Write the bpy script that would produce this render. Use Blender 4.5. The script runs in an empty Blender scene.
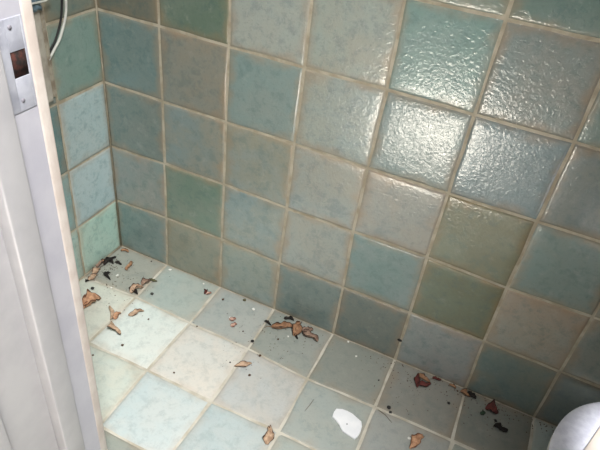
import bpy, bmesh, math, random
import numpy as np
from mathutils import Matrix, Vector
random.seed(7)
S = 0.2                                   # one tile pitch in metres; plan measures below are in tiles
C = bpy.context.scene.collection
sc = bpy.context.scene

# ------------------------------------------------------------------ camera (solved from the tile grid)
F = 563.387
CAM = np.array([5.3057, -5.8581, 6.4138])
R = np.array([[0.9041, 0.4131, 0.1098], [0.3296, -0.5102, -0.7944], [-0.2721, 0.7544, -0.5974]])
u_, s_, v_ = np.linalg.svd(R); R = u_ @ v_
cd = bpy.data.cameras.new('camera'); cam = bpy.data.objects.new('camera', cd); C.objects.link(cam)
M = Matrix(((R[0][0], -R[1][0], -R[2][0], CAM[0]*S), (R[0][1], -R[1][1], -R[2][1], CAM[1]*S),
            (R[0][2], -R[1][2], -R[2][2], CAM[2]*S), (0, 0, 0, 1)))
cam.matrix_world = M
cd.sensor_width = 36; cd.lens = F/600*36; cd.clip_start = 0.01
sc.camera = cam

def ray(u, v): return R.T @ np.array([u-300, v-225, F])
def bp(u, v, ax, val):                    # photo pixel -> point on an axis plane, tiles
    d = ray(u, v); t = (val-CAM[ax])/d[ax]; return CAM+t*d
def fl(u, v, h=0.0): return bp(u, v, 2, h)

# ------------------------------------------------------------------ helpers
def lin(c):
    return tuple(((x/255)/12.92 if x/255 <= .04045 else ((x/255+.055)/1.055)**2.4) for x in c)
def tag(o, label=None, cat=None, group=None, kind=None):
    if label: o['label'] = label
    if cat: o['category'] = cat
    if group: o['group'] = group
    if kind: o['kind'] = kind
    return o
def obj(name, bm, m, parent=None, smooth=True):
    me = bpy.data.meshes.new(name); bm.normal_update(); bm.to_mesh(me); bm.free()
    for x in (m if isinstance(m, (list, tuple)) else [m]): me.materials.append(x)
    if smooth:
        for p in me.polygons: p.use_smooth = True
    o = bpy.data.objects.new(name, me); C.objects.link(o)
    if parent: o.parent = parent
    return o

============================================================

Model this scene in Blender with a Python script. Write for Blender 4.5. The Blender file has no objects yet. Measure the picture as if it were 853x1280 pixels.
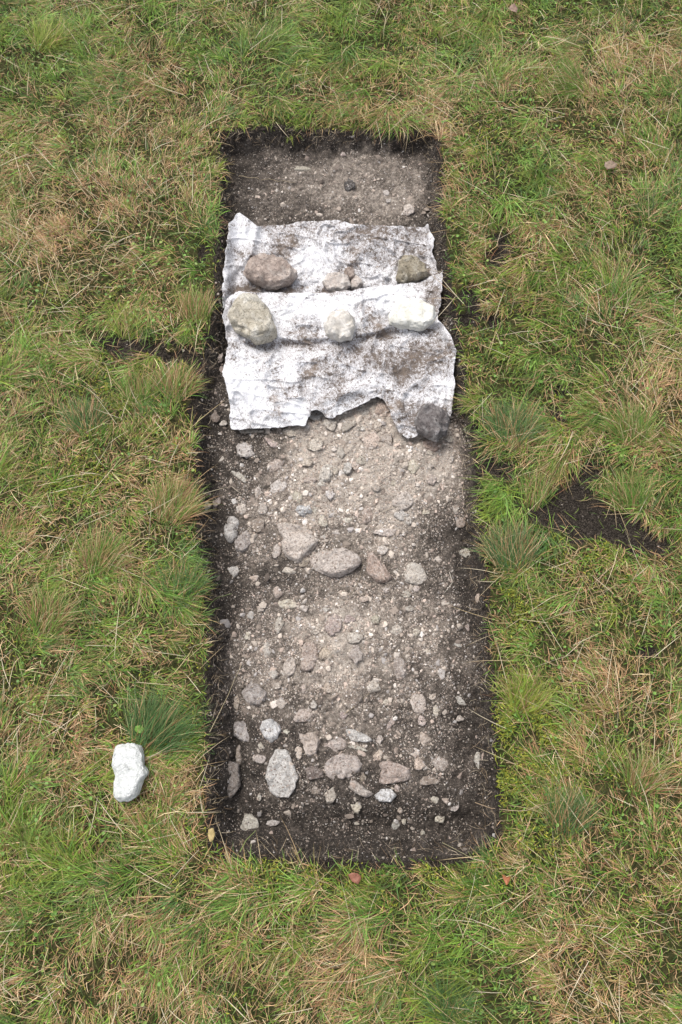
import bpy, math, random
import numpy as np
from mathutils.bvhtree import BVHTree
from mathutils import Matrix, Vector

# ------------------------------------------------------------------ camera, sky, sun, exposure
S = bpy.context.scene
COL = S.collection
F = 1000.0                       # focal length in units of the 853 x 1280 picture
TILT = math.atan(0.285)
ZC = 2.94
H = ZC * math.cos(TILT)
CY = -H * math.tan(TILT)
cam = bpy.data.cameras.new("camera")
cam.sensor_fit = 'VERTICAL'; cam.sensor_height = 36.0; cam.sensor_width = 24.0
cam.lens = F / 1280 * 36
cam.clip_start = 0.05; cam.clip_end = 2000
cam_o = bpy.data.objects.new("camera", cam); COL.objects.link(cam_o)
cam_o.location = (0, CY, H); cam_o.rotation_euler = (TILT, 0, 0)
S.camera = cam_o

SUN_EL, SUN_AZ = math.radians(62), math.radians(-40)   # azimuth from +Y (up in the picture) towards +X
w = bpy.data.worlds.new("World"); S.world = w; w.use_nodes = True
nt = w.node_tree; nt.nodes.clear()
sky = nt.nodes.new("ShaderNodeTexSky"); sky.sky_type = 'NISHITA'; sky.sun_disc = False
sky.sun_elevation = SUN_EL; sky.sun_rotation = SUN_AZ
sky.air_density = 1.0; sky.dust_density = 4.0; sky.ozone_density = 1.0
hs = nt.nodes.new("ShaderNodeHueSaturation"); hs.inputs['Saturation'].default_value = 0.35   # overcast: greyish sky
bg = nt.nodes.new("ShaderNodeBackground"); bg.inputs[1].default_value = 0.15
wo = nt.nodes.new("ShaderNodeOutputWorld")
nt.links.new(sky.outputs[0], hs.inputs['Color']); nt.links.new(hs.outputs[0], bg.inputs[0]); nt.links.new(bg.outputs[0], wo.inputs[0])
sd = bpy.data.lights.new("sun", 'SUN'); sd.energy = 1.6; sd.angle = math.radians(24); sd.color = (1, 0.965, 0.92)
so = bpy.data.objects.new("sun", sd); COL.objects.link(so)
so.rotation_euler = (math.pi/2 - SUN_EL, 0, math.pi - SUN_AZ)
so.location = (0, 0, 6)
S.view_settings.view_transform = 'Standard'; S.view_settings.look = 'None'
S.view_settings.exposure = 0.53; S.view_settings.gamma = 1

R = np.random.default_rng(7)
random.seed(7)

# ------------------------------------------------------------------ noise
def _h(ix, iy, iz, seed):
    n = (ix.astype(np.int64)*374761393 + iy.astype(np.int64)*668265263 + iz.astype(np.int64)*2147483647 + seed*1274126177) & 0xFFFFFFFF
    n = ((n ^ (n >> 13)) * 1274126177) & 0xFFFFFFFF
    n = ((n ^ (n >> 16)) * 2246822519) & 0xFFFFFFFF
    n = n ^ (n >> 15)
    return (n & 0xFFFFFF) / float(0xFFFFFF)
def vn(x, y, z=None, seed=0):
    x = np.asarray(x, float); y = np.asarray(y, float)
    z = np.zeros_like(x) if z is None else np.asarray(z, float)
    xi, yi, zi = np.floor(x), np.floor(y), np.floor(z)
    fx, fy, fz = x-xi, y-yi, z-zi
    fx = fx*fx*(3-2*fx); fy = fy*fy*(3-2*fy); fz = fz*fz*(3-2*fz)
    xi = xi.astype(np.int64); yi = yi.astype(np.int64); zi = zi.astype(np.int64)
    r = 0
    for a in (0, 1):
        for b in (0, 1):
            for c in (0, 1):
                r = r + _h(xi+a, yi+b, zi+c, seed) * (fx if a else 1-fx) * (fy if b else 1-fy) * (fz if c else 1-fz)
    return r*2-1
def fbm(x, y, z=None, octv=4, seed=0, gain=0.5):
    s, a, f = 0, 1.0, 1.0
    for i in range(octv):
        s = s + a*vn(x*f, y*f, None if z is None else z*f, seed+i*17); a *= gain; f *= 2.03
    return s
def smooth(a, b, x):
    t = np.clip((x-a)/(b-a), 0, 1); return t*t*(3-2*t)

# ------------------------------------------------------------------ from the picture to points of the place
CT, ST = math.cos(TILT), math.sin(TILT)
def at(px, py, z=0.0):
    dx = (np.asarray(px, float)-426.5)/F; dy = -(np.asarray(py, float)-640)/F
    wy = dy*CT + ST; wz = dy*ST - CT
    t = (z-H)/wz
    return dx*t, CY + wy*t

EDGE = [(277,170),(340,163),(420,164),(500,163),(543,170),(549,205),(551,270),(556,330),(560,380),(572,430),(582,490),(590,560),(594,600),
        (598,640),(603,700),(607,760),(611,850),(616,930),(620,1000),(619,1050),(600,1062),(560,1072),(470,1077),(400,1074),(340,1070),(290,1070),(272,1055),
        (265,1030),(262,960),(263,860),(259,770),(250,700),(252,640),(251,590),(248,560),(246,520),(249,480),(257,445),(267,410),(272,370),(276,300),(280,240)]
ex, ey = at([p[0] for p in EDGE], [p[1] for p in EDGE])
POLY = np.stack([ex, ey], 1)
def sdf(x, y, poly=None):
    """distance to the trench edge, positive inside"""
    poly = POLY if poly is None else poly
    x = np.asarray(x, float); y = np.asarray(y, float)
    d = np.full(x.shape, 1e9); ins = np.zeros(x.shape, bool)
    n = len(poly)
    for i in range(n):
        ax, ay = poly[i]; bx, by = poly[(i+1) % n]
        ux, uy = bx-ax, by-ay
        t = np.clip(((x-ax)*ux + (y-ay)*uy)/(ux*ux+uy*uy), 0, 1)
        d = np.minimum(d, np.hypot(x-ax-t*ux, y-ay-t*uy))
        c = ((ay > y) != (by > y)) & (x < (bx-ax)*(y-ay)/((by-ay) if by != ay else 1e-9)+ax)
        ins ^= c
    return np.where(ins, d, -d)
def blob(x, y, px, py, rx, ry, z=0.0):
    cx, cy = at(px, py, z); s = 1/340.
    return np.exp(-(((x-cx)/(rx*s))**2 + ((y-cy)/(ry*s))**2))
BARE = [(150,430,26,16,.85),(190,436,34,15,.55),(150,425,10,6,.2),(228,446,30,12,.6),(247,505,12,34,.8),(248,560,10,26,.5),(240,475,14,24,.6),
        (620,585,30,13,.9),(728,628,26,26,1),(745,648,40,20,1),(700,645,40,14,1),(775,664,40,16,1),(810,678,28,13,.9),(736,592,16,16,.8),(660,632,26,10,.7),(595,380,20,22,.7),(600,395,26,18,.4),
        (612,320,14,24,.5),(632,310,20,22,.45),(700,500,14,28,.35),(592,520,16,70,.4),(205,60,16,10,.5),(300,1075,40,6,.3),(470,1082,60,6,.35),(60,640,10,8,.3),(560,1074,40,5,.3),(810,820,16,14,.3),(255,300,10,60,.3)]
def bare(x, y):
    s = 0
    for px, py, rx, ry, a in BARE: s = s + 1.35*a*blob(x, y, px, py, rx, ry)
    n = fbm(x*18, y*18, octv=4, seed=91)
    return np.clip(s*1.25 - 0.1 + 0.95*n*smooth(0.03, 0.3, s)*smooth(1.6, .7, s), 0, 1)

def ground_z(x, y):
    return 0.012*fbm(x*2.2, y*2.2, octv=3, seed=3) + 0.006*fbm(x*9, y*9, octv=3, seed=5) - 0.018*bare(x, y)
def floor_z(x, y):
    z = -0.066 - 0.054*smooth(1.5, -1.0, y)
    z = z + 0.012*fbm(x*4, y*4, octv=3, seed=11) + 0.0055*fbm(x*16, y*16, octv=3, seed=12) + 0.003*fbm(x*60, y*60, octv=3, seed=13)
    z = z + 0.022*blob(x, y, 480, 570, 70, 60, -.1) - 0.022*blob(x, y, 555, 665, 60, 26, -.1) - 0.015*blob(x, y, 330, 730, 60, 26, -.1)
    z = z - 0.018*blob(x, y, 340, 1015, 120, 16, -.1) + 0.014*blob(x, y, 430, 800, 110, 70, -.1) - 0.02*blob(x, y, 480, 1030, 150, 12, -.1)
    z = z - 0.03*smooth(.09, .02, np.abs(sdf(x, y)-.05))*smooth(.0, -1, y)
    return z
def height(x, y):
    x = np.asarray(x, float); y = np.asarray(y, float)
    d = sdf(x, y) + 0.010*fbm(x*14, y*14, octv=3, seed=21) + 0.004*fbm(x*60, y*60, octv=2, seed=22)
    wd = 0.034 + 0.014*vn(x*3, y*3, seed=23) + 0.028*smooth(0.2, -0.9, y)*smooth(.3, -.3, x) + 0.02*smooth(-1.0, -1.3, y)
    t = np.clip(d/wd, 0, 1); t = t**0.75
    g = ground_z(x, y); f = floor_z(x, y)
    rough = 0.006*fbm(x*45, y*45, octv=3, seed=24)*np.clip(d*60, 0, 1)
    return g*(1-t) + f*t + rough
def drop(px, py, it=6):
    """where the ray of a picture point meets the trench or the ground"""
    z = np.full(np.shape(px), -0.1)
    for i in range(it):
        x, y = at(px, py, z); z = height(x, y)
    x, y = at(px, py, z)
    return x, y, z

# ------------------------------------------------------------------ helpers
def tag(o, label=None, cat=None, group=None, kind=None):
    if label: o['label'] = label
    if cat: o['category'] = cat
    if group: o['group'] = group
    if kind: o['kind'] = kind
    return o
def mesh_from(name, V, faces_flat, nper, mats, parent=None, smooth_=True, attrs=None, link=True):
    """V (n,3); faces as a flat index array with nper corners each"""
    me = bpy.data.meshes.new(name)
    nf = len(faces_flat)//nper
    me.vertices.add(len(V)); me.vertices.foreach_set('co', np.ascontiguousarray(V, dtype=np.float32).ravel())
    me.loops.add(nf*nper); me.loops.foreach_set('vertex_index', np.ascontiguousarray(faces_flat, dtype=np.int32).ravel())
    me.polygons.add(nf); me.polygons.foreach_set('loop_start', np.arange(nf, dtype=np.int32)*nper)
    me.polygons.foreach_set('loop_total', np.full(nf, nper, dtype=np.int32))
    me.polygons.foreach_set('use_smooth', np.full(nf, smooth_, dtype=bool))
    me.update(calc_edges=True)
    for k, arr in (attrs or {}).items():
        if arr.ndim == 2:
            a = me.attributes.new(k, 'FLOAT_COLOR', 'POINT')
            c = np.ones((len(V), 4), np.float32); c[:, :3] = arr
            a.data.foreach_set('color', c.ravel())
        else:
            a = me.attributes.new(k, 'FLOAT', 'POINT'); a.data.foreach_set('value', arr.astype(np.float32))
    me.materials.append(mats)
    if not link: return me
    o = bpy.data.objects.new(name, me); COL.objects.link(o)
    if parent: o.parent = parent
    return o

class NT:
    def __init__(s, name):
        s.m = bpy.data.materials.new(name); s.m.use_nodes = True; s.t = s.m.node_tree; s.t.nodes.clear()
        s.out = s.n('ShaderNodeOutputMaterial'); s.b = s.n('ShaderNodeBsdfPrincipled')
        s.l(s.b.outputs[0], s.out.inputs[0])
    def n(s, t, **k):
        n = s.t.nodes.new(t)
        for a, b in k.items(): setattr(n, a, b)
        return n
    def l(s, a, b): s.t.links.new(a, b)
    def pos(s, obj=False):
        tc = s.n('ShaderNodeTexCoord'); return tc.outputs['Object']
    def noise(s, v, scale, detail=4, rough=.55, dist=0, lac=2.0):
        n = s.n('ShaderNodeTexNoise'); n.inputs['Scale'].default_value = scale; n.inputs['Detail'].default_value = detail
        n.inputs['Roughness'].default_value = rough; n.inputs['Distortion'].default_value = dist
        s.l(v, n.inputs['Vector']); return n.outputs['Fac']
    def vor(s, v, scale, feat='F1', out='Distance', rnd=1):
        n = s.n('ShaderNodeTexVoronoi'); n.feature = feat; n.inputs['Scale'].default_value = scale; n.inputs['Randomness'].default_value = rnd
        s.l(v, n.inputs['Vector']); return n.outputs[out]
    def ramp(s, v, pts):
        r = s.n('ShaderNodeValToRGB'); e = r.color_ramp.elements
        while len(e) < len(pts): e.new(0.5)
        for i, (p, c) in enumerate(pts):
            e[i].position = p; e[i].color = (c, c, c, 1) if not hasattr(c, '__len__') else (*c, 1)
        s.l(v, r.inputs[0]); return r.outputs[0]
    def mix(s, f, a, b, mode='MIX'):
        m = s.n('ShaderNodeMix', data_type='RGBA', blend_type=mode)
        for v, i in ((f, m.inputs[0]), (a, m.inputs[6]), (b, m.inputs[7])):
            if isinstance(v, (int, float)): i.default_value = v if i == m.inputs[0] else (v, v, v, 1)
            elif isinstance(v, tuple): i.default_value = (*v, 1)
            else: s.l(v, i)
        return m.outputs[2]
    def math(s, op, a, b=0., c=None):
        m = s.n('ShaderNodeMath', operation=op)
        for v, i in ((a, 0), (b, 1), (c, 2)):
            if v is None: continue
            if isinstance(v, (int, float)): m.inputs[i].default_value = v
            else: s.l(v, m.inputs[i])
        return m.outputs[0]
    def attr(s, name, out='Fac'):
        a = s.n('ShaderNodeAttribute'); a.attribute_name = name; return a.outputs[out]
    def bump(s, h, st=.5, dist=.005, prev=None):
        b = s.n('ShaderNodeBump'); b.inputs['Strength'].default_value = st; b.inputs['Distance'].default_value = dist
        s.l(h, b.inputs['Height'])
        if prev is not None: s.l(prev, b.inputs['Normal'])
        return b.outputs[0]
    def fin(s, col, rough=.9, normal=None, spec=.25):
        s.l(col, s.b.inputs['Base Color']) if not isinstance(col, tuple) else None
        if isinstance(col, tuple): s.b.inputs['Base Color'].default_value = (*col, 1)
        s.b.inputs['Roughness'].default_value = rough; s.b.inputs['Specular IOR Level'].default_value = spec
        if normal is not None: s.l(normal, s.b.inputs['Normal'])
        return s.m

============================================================

◆ **WRITTEN INSTRUCTION**: Go through the entries and return each line where the word "scene" appears.

◆ **COMPLETED TASK**:
Write the bpy script that would produce this render. Use Blender 4.5. The script runs in an empty Blender scene.
C = bpy.context.scene.collection
sc = bpy.context.scene
Model this scene in Blender with a Python script. Write for Blender 4.5. The Blender file has no objects yet. Measure the picture as if it were 853x1280 pixels.
S = bpy.context.scene